§ What to produce:
Using the data below, repeat all of it precisely.

§ Provided material:
[Start]

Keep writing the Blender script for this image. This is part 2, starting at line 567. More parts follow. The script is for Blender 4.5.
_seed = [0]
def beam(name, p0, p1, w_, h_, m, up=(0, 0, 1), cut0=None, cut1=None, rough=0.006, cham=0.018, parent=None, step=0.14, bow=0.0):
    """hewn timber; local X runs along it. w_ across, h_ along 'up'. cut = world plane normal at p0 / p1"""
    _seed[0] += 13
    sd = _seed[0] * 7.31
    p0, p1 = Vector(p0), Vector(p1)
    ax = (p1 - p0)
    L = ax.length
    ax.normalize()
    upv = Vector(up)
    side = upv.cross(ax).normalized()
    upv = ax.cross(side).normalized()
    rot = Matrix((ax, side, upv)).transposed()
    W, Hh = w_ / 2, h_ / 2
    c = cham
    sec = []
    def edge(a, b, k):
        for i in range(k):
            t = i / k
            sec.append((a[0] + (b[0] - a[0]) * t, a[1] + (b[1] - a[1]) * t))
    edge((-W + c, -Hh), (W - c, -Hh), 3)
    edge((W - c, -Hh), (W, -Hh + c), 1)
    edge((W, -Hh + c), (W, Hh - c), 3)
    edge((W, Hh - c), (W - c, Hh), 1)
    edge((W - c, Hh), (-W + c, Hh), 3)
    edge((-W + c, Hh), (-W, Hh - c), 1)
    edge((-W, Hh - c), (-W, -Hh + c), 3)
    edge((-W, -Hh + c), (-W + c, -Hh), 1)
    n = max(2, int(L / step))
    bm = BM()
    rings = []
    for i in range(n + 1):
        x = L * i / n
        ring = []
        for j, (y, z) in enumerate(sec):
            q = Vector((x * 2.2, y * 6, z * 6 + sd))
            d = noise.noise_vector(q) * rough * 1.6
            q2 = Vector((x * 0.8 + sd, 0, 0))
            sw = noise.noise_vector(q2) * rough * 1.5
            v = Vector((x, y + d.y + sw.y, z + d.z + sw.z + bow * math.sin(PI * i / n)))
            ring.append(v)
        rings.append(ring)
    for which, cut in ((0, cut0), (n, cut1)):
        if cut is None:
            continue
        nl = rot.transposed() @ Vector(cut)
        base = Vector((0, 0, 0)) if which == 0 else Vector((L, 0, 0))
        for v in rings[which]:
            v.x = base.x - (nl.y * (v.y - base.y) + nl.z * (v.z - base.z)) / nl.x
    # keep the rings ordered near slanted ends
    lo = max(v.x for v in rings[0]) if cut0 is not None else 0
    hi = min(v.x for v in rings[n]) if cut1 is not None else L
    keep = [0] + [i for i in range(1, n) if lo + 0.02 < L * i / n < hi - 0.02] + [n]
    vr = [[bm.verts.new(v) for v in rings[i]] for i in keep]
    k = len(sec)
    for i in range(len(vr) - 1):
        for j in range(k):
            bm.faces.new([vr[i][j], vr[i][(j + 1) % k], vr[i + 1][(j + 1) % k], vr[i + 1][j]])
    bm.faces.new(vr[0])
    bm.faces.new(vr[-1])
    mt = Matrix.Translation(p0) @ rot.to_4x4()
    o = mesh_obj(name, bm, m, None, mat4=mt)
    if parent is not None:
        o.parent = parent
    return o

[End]

§ Result of the task:
Keep writing the Blender script for this image. This is part 2, starting at line 567. More parts follow. The script is for Blender 4.5.
_seed = [0]
def beam(name, p0, p1, w_, h_, m, up=(0, 0, 1), cut0=None, cut1=None, rough=0.006, cham=0.018, parent=None, step=0.14, bow=0.0):
    """hewn timber; local X runs along it. w_ across, h_ along 'up'. cut = world plane normal at p0 / p1"""
    _seed[0] += 13
    sd = _seed[0] * 7.31
    p0, p1 = Vector(p0), Vector(p1)
    ax = (p1 - p0)
    L = ax.length
    ax.normalize()
    upv = Vector(up)
    side = upv.cross(ax).normalized()
    upv = ax.cross(side).normalized()
    rot = Matrix((ax, side, upv)).transposed()
    W, Hh = w_ / 2, h_ / 2
    c = cham
    sec = []
    def edge(a, b, k):
        for i in range(k):
            t = i / k
            sec.append((a[0] + (b[0] - a[0]) * t, a[1] + (b[1] - a[1]) * t))
    edge((-W + c, -Hh), (W - c, -Hh), 3)
    edge((W - c, -Hh), (W, -Hh + c), 1)
    edge((W, -Hh + c), (W, Hh - c), 3)
    edge((W, Hh - c), (W - c, Hh), 1)
    edge((W - c, Hh), (-W + c, Hh), 3)
    edge((-W + c, Hh), (-W, Hh - c), 1)
    edge((-W, Hh - c), (-W, -Hh + c), 3)
    edge((-W, -Hh + c), (-W + c, -Hh), 1)
    n = max(2, int(L / step))
    bm = BM()
    rings = []
    for i in range(n + 1):
        x = L * i / n
        ring = []
        for j, (y, z) in enumerate(sec):
            q = Vector((x * 2.2, y * 6, z * 6 + sd))
            d = noise.noise_vector(q) * rough * 1.6
            q2 = Vector((x * 0.8 + sd, 0, 0))
            sw = noise.noise_vector(q2) * rough * 1.5
            v = Vector((x, y + d.y + sw.y, z + d.z + sw.z + bow * math.sin(PI * i / n)))
            ring.append(v)
        rings.append(ring)
    for which, cut in ((0, cut0), (n, cut1)):
        if cut is None:
            continue
        nl = rot.transposed() @ Vector(cut)
        base = Vector((0, 0, 0)) if which == 0 else Vector((L, 0, 0))
        for v in rings[which]:
            v.x = base.x - (nl.y * (v.y - base.y) + nl.z * (v.z - base.z)) / nl.x
    # keep the rings ordered near slanted ends
    lo = max(v.x for v in rings[0]) if cut0 is not None else 0
    hi = min(v.x for v in rings[n]) if cut1 is not None else L
    keep = [0] + [i for i in range(1, n) if lo + 0.02 < L * i / n < hi - 0.02] + [n]
    vr = [[bm.verts.new(v) for v in rings[i]] for i in keep]
    k = len(sec)
    for i in range(len(vr) - 1):
        for j in range(k):
            bm.faces.new([vr[i][j], vr[i][(j + 1) % k], vr[i + 1][(j + 1) % k], vr[i + 1][j]])
    bm.faces.new(vr[0])
    bm.faces.new(vr[-1])
    mt = Matrix.Translation(p0) @ rot.to_4x4()
    o = mesh_obj(name, bm, m, None, mat4=mt)
    if parent is not None:
        o.parent = parent
    return o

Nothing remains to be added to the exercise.